**PROBLEM:** Copy the lines of the data below exactly, starting at the first and stopping after the line that contains "COL = SC.collection"; include no pictures.

==================================================

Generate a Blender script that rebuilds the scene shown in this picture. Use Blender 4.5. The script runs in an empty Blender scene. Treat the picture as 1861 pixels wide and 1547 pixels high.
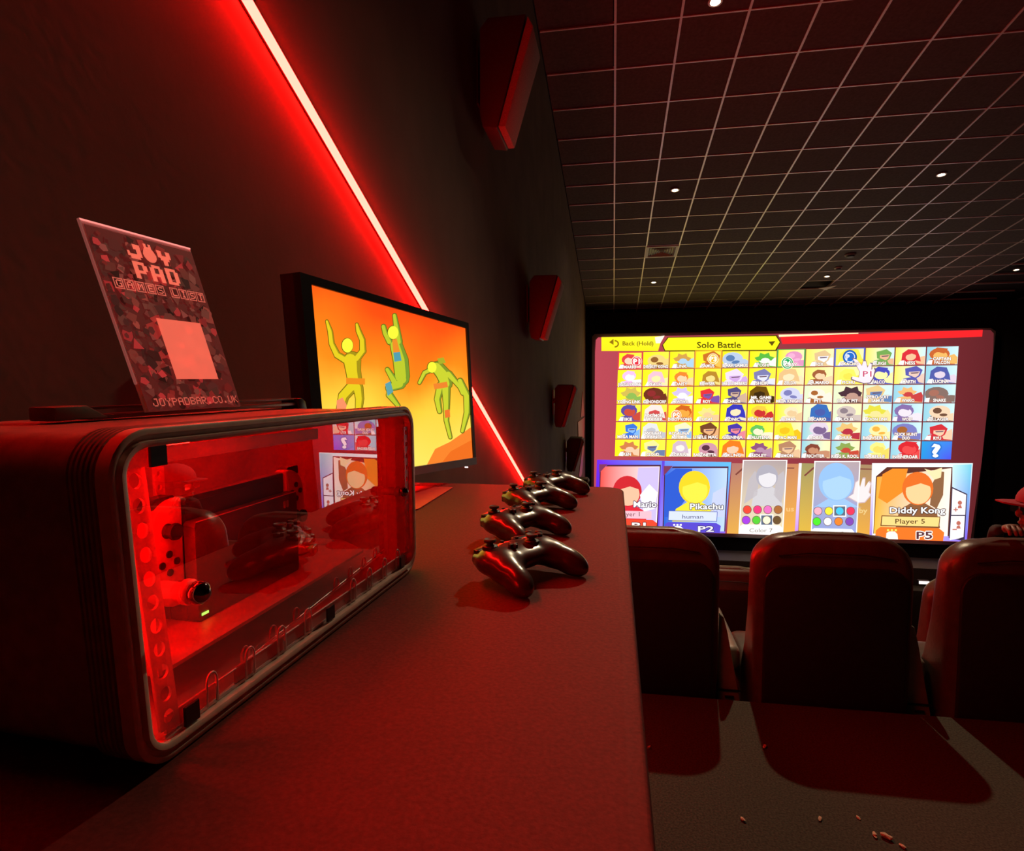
import bpy, bmesh, math, random
from mathutils import Vector, Matrix
import numpy as np
random.seed(7)
D = bpy.data
SC = bpy.context.scene
COL = SC.collection

# ------------------------------------------------------------------ camera
F, PX, PY = 1085.0, 930.5, 773.5
CAM = Vector((0, 0, 1.24))
def _basis():
    Y = Vector((1115 - PX, 690 - PY, F)).normalized()
    P2 = Vector((2115 - PX, 682.3 - PY, F))
    U = P2.cross(Y).normalized()
    if U.y > 0: U = -U
    X = Y.cross(U).normalized()
    return X, Y, U
BX, BY, BU = _basis()
def ray(px, py):
    d = Vector((px - PX, py - PY, F))
    return Vector((BX.dot(d), BY.dot(d), BU.dot(d)))
cam = D.objects.new('camera', D.cameras.new('camera')); COL.objects.link(cam)
right = Vector((BX.x, BY.x, BU.x)); down = Vector((BX.y, BY.y, BU.y)); fwd = Vector((BX.z, BY.z, BU.z))
m = Matrix((( right.x, -down.x, -fwd.x), (right.y, -down.y, -fwd.y), (right.z, -down.z, -fwd.z))).to_4x4()
m.translation = CAM
cam.matrix_world = m
cam.data.sensor_fit = 'HORIZONTAL'; cam.data.sensor_width = 36; cam.data.lens = F / 1861 * 36
cam.data.clip_start = 0.02; cam.data.clip_end = 100
SC.camera = cam
# ------------------------------------------------------------------ world, exposure
w = D.worlds.new('world'); SC.world = w; w.use_nodes = True
w.node_tree.nodes['Background'].inputs[0].default_value = (0.10, 0.045, 0.04, 1)
w.node_tree.nodes['Background'].inputs[1].default_value = 0.02
SC.view_settings.view_transform = 'Standard'; SC.view_settings.look = 'None'
SC.view_settings.exposure = 0; SC.view_settings.gamma = 1; SC.view_settings.use_curve_mapping = False
LED = 180.0        # wall light strip
SCREEN = 1.3     # cinema screen brightness
CASE_LED = 250.0
# the lamp of the nearest downlight (it throws the chair shadows on the carpet)
def spot(name, loc, energy, col, size=2.4, rad=.04, target=None, blend=.6):
    l = D.lights.new(name, 'SPOT'); l.energy = energy; l.color = col; l.spot_size = size; l.spot_blend = blend; l.shadow_soft_size = rad
    o = D.objects.new(name, l); COL.objects.link(o); o.location = loc
    if target is not None:
        o.rotation_euler = (Vector(target) - Vector(loc)).to_track_quat('-Z', 'Y').to_euler()
    return o

# ------------------------------------------------------------------ materials
def lin(c):
    if isinstance(c, str):
        c = c.lstrip('#'); c = [int(c[i:i+2], 16) / 255 for i in (0, 2, 4)]
        return tuple((x / 12.92 if x <= .04045 else ((x + .055) / 1.055) ** 2.4) for x in c)
    return tuple(c)
def mat(name, col, rough=.6, metal=0., noise=0., nscale=40., bump=0., bscale=120., spec=.5, emit=None, es=0., coat=0.):
    M = D.materials.new(name); M.use_nodes = True
    nt = M.node_tree; b = nt.nodes['Principled BSDF']; c = lin(col)
    b.inputs['Base Color'].default_value = (*c, 1); b.inputs['Roughness'].default_value = rough
    b.inputs['Metallic'].default_value = metal; b.inputs['Specular IOR Level'].default_value = spec
    if coat: b.inputs['Coat Weight'].default_value = coat; b.inputs['Coat Roughness'].default_value = .15
    tc = nt.nodes.new('ShaderNodeTexCoord')
    n = nt.nodes.new('ShaderNodeTexNoise'); n.inputs['Scale'].default_value = nscale; n.inputs['Detail'].default_value = 4
    nt.links.new(tc.outputs['Object'], n.inputs['Vector'])
    r = nt.nodes.new('ShaderNodeValToRGB'); k = noise or .05
    r.color_ramp.elements[0].position = .3; r.color_ramp.elements[1].position = .7
    r.color_ramp.elements[0].color = (*[x * (1 - k) for x in c], 1)
    r.color_ramp.elements[1].color = (*[min(1, x * (1 + k)) for x in c], 1)
    nt.links.new(n.outputs['Fac'], r.inputs['Fac']); nt.links.new(r.outputs['Color'], b.inputs['Base Color'])
    if bump:
        n2 = nt.nodes.new('ShaderNodeTexNoise'); n2.inputs['Scale'].default_value = bscale; n2.inputs['Detail'].default_value = 3
        nt.links.new(tc.outputs['Object'], n2.inputs['Vector'])
        bp = nt.nodes.new('ShaderNodeBump'); bp.inputs['Strength'].default_value = bump; bp.inputs['Distance'].default_value = .003
        nt.links.new(n2.outputs['Fac'], bp.inputs['Height']); nt.links.new(bp.outputs['Normal'], b.inputs['Normal'])
    if emit is not None:
        b.inputs['Emission Color'].default_value = (*lin(emit), 1); b.inputs['Emission Strength'].default_value = es
    return M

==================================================

**FULL SOLUTION:**
Generate a Blender script that rebuilds the scene shown in this picture. Use Blender 4.5. The script runs in an empty Blender scene. Treat the picture as 1861 pixels wide and 1547 pixels high.
import bpy, bmesh, math, random
from mathutils import Vector, Matrix
import numpy as np
random.seed(7)
D = bpy.data
SC = bpy.context.scene
COL = SC.collection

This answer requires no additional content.